What would be your tech-stack for this hypothetical project? Please chime in. Let the crowd be educated :)


  👤 willy_k Accepted Answer ✓
Sounds like a perfect application for an MVC framework. RoR is the most popular, but I would recommend Phoenix (and Elixir) for your project, specifically because you mentioned that scaleability was important to you, and Elixir has a very powerful concurrency and scaling model, as well as a bunch of other features from Phoenix that would benefit your project.

👤 alex14fr
Backend: PHP/MySQL Frontend: HTML, Vanilla JS

👤 c7b
Great discussion question! It's also interesting for people moving into web development to see what experienced devs think about this - the sheer quantity of tools and their fast-changing nature can seem quite overwhelming at first.

I just asked a related question [0], if you have any beginner-focussed opinions would appreciate :)

[0] https://news.ycombinator.com/item?id=32724950


👤 swah
In my case maybe Typescript + NodeJS + Prisma, rewrite the hot paths later in C++ (actually: Go) services.

👤 benstopics
My choice of techstack has nothing to do with the feature list because at the end of the day it is whatever gives you an advantage which is whatever you are better at than everything else so long as it has a rich third party library ecosystem to borrow from.
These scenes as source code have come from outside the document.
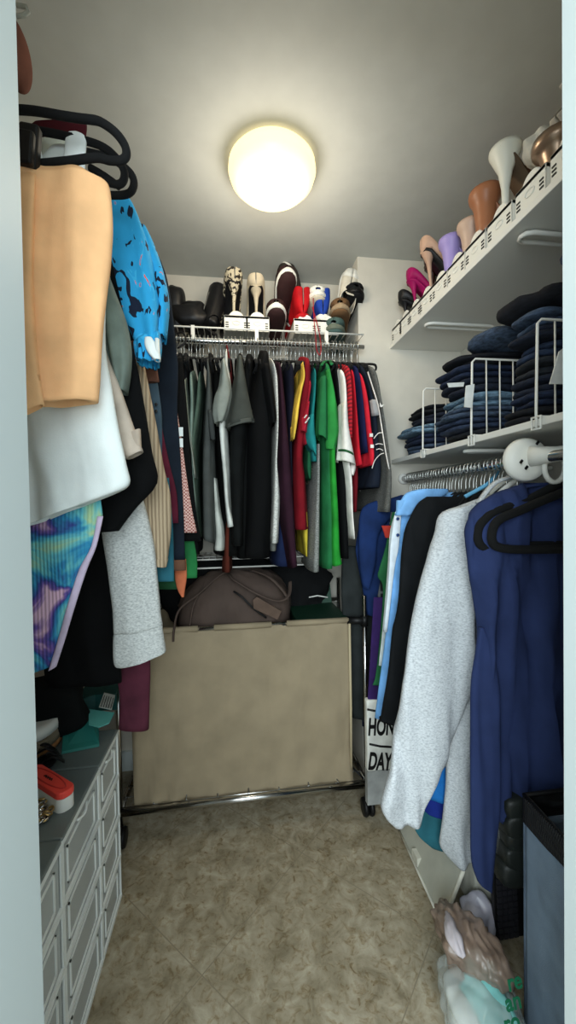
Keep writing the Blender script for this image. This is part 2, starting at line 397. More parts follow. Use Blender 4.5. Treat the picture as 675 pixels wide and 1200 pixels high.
TIE = mat('tie_dye', (60, 160, 190), .9, kind='ramp', scale=8.5, bump=.6, cols=[(.34, (226, 188, 212)), (.40, (120, 92, 168)), (.45, (58, 74, 148)), (.50, (52, 146, 190)), (.55, (110, 198, 204)), (.61, (178, 210, 158)), (.68, (232, 228, 226))])
g = garment('tie_dye_skirt', 'ribbed tie-dye skirt in blue, purple, yellow below the white shirt', 'skirt',
    facing([(585, 10, 118), (610, 12, 120), (640, 15, 111), (667, 18, 101), (710, 22, 86), (750, 28, 75), (30, 790, 64, 778)], .88, .02, fold=.006, seed=6), TIE)
part('edge_band', facing([(605, 114, 121), (640, 107, 113), (667, 93, 102), (710, 79, 88), (750, 68, 76), (57, 786, 66, 781)], .868, .006, fold=.001, hollow=False), PINKT, g, 'pale pink and white edge band')
SAGE = fab((112, 126, 118))
g = garment('sage_tee', 'grey green short sleeved top behind the orange top', 'top',
    facing([(300, 70, 124), (330, 60, 130), (370, 60, 140), (420, 60, 140), (500, 60, 120)], .95, .025, seed=7), SAGE)
part('sleeve', facing([(318, 112, 126), (345, 116, 136), (375, 122, 147), (410, 128, 153), (440, 134, 152), (138, 458, 148, 460)], .925, .028, fold=.012, fq=20, seed=8), SAGE, g)
TAUPE = fab((178, 166, 152))
garment('taupe_trousers', 'taupe trouser leg hanging beside the white shirt', 'trousers',
    facing([(400, 100, 121), (420, 100, 127), (450, 105, 139), (490, 112, 153), (512, 122, 161), (148, 538, 168, 529)], .90, .02, fold=.006, seed=9), TAUPE)
BLK = fab((9, 10, 11)); BLK2 = fab((16, 18, 18), var=.3)
garment('black_dress', 'black garment flaring out behind the taupe trouser leg', 'dress',
    facing([(300, 60, 130), (380, 60, 148), (425, 60, 160), (480, 70, 170), (530, 80, 178), (80, 572, 184, 566), (85, 610, 158, 598), (100, 625, 140, 622)], .99, .02, fold=.01, seed=10), BLK)
BLUE = mat('blue_print', (42, 158, 214), .85, wrinkle=.5, kind='print', scale=.95, cols=[(0, (18, 30, 52)), (.385, (44, 162, 218)), (.63, (60, 176, 226)), (.685, (225, 100, 84)), (.71, (44, 158, 214))])
g = garment('floral_blouse', 'bright blue blouse printed with black leaves, ruffled hem', 'blouse',
    facing([(231, 118, 150), (242, 100, 157), (270, 95, 168), (310, 98, 180), (350, 110, 187), (385, 150, 186), (165, 424, 186, 424)], 1.04, .03, fold=.014, fq=16, seed=11), BLUE)
part('sleeve', facing([(268, 158, 172), (290, 162, 182), (320, 166, 192), (350, 170, 198), (375, 174, 197), (396, 180, 194)], 1.06, .035, fold=.01, fq=20, seed=12), BLUE, g)
part('ruffle', loft([(P(157, 403, 1.03), P(188, 392, 1.03), Vector((0, .03, 0)), Vector()), (P(158, 415, 1.03), P(190, 405, 1.03), Vector((0, .033, 0)), Vector()), (P(160, 424, 1.03), P(189, 429, 1.03), Vector((0, .036, 0)), Vector())], fold=.02, fq=60, seed=2), BLUE, g)
part('lining', facing([(396, 170, 178), (405, 170, 184), (415, 174, 188), (424, 182, 189)], 1.0, .012, seed=4), WCL, g, 'white lining')
RIB = mat('beige_rib', (186, 166, 138), .9, kind='rib', scale=32, cols=[(140, 122, 98)], bump=.9)
g = garment('ribbed_cardigan', 'beige ribbed knit cardigan hanging behind the black dress', 'cardigan',
    facing([(420, 110, 168), (450, 115, 174), (500, 125, 184), (550, 135, 193), (575, 140, 199), (600, 148, 201), (630, 148, 200), (148, 655, 196, 661)], 1.15, .025, fold=.008, fq=12, seed=13), RIB)
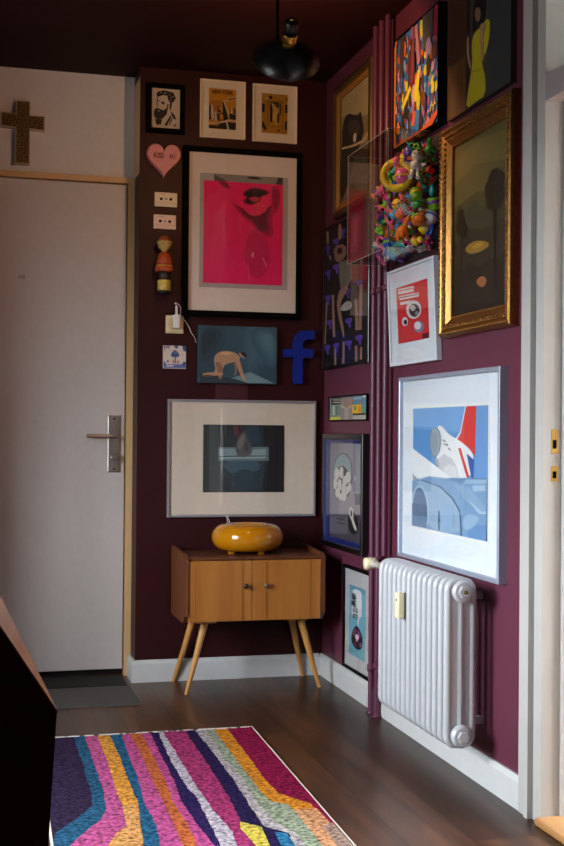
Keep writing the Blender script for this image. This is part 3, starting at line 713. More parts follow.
# colourful abstract painting
t = hang('canvas_painting', 'colourful blue, pink and yellow abstract painting in a black frame under the ceiling', 'painting', 'right', -1.232, 2.197)
rn = random.Random(5)
co = []
pal = ['2E6FB8', '2E6FB8', '3A7CC4', '4A2A30', '5A3440', '8E4A62', 'B06A88', 'C99AB8', 'D8602A', 'E07A3A', 'C8C030', 'DCD440', '35302E', '6A3E30', '7AA0CC', '9A5C98', '48284E']
for i in range(290):
    s = rn.uniform(.016, .05); co.append((rn.choice(pal), blob(rn.uniform(0, 1), rn.uniform(0, 1), s*rn.uniform(.5, 1.1), s*rn.uniform(.7, 2.4), rnd=rn)))
co += [('4A3A44', [(.12,.62),(.22,.62),(.25,.98),(.14,.98)]), ('5A2E38', blob(.42,.66,.08,.2,rnd=rn)), ('7A4050', line((.42,.5),(.47,.98),.03)), ('B07A98', line((.58,.62),(.52,.98),.03)), ('5E5250', [(.68,.7),(.86,.74),(.9,1),(.66,1)]), ('A02A3A', [(.9,.75),(1,.75),(1,1),(.92,1)]),
       ('D8D030', [(.46,.36),(.56,.56),(.62,.56),(.58,.34),(.64,.3),(.5,.3)]), ('D8D030', line((.2,.32),(.4,.46),.03)), ('A88AB0', blob(.8,.66,.07,.1,rnd=rn)), ('302A2C', blob(.8,.52,.05,.1,rnd=rn)), ('30282A', blob(.28,.26,.07,.06,rnd=rn)), ('6A4A30', blob(.68,.28,.05,.06,rnd=rn)),
       ('3A7CC4', [(.5,.02),(.6,.02),(.62,.2),(.5,.22)]), ('D8602A', [(0,0),(.9,0),(1,.06),(1,.1),(.7,.02),(0,.02)]), ('C8803A', [(0,0),(.03,0),(.05,.95),(0,.95)]), ('D8602A', line((.45,.1),(.5,.22),.035))]
for k in range(4): co.append(('DCD440', line((.85+.03*k, .12+.05*(k%2)), (.88+.03*k, .2-.04*(k%2)), .008)))
part(flat_frame(.452, .425, .008, .034, BLACK), 'frame', t)
part(print_mesh(-.22, .22, .007, .418, -.004, '2E6FB8', co, th=.024, rough=.5, step=.00002), 'canvas', t)

# lady in yellow
t = hang('canvas_painting', 'dark canvas painting of a woman in a yellow dress above the gold framed picture', 'painting', 'right', -1.761, 2.187)
q = Q((35,0-330),(500,-700),(500,690),(35,925))
BRN = ramp_mat('painted_dark_ground', [(.3, '2C2826'), (.5, '3C3632'), (.72, '4A4440')], (3, 3, 4), 8, .6, .3)
YD, YS, FL = 'B8A81C', '8A7C18', 'A87C5C'
la = [('3E2414', [(35,-300),(205,-480),(195,400),(40,500)]), ('5A3618', [(35,500),(185,415),(180,860),(40,925)]), ('6A4220', [(60,520),(110,490),(105,880),(60,900)]), ('241510', [(185,-450),(215,-480),(205,860),(182,870)]), ('16100C', ell(75,300,8,22)),
      ('33383A', [(340,-560),(500,-700),(500,690),(350,740)]),
      ('120C0C', smooth_poly([(240,20),(260,-30),(300,-35),(328,10),(330,110),(318,180),(270,200),(250,240),(228,265),(232,120)])),
      ('7A5A48', smooth_poly([(245,75),(262,50),(285,60),(292,110),(282,165),(262,170),(248,130)])),
      (YD, smooth_poly([(262,235),(300,215),(330,165),(350,165),(360,200),(352,330),(325,450),(312,420),(318,300),(300,440),(300,470),(310,545),(326,600),(332,760),(250,800),(185,845),(200,700),(225,560),(232,460),(225,380),(232,280)], 1)),
      (YS, smooth_poly([(300,230),(325,180),(335,190),(318,300),(305,330)])), ('6A5E10', line((232,555),(300,548),3)),
      (FL, smooth_poly([(285,215),(300,180),(315,200),(305,300),(318,420),(316,480),(298,485),(296,400),(288,320)])), (FL, smooth_poly([(190,262),(202,270),(204,340),(205,420),(225,520),(215,535),(192,440),(188,360)]))]
part(print_mesh(-.249, .249, 0, .545, 0, BRN, la, th=.02, q=q, rough=.5), 'canvas', t)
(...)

For the database I would choose PostgreSQL because you can rollback schema changes which you can’t in MySQL. SQL Server would also be good but it is more expensive which it is not always supported well depending on the platform, so you would end up gravitating towards Microsoft cloud services for convenience, which can get pricy if you’re not careful.

For the application layer I would pick either ASP.NET Core/C# if I was going the Microsoft route, otherwise Python all the way for everything. I admit that I always thought Python was comparable to PHP in terms of a terrible programming language, but I have discovered that the lack of types, similar to JavaScript, is it’s power. I will say in the wrong hands it will be a disaster for a large monolithic application due to lack of unit testing and clean code principles, and static typing is a great first line of defense from a regression testing standpoint. However, if you know what you’re doing, Python allows you to build infinitely complicated software at the speed of light which is exactly what a startup needs to be able to do: iterate as fast as you can. Build the MVP as fast as possible and user test it, and then go back and unit test as much as you can and also write e2e for the main workflows. If you don’t get into the habit of doing this, or don’t foresee yourself writing unit tests, avoid Python like the plague and stick to a typed programming language. I would not use your product at least because your site is going to go down at some point because a junior dev you hired had a typo and you were too tired or busy or lazy to properly review their code.

For frontend, React. I think any framework would be fine, including vanilla HTML/CSS/JS. I would vouch for any framework that has a lot of third party libraries, although the upside of React is how fast you can build things. I’ve heard of Angular and I’m sure there is so many more, if you’re familiar with it then you will probably be fine.

I know this is a hypothetical situation, but I think in reality you would not really know what all features your users want from the getgo because you have no users yet. One thing I noticed, and I know this is more to do with picking techstacks than a discussion on product market fit, but what is the problem you are trying to solve? It seems like you have a product in mind that you are trying to find a problem for it to solve, which is not recommended. Assuming this hypothetical scenario is in present day, it sounds like you would have Facebook, Reddit, Hacker News, and a multitude of other platforms to compete with. The problem they are trying to solve is that people want to connect with other people. It is interesting to point out that they all solve that problem in similar but different ways and are better at connecting certain kinds of personalities better than others. So I’d just be interested in whether you have thought about a specific type if person you are thinking of or have met that would be better suited for your platform than the others available?